The Seminar has identified a series of issues that require attention if we are to work towards a renewal of biblical interpretation in our day. However, it was felt that before attending to specific issues we should hold a consultation to assess the current state of biblical interpretation in the academy. This was the focus of our September 1999 consultation at Selwyn College, Cambridge at which we were particularly privileged to have Prof. Brevard Childs and Prof. Walter Brueggemann present. The consultation was called, The Crisis in Biblical Interpretation, and the papers from that consultation form the basis of this book. At this very stimulating event, it became clear that not all of us thought that biblical interpretation was in a crisis. Some did, others were reluctant to emphasise this. We were all agreed though, that biblical interpretation needs renewal, hence the title of this volume: Renewing Biblical Interpretation.

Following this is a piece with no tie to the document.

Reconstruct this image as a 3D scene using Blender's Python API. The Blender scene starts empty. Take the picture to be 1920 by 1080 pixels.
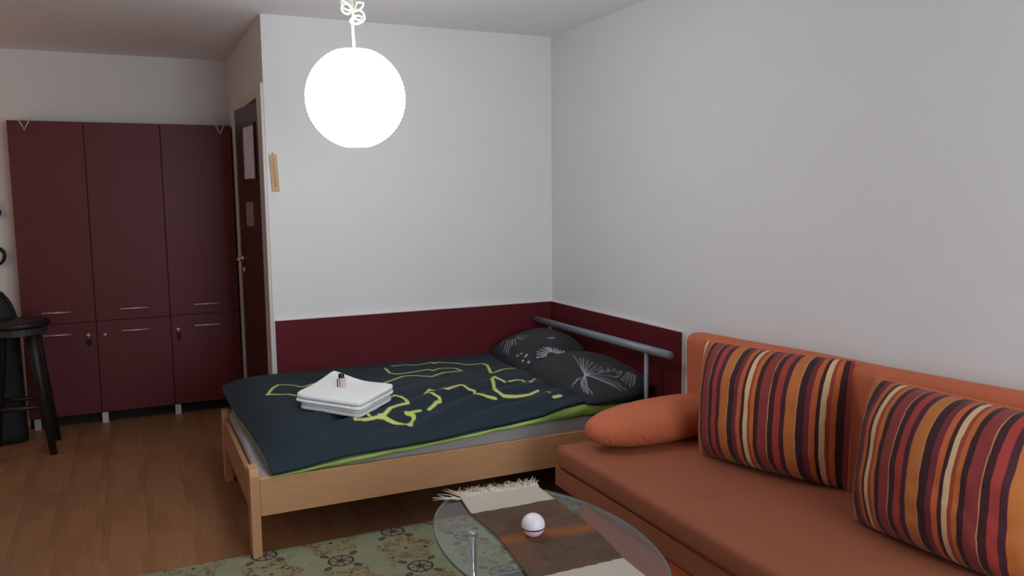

It is our view that biblical interpretation is a complex area whose renewal requires attention to many different aspects. The aim of this volume is to try and get these areas clearly on the table, so that in future volumes we can take up individual areas and explore them in considerably more depth. In what follows I will give some sense of the emerging geography of the key elements that we think need to be addressed if biblical interpretation is to be renewed. I am acutely aware from our consultations, that how one describes this geography will not be unprejudiced (in Gadamer’s sense of pre-judgement). No doubt, others in The Seminar would describe the geography differently, and if you read the chapters of this book carefully you will pick up on the nuanced differences amidst a significant consensus.

The more sophisticated and theologically aware models for biblical hermeneutics recognise nowadays the need to integrate three key elements or strands in their approach to the Bible, viz. the historical, the literary and the theological. In this volume all three of these elements are discussed. From this perspective chapters look as follows:

Key Strands Chapters
History Green - Philosophy of history and interpretation
Sundberg - The Social Effects of Historical Criticism
Riches - Response to Sundberg
Moller - Renewing Historical Criticism
Literature Wright - Aesthetics and Biblical Interpretation
Ingraffia - Deconstructing the Tower of Babel
Hart - Imagination and Biblical Interpretation
Wolterstorff - Response to Hart
Theology Seitz - A Case for Serious Theological Interpretation
Beeby - A Missional Hermeneutic


Other chapters overlap with these categories. Craig Bartholomew, for example, discusses the rise of historical criticism, and examines some of the theological hermeneutics being proposed today. Neil Beaton MacDonald’s chapter on philosophy of language connects with theological and literary issues. And, there are numerous other connections that can and should be made.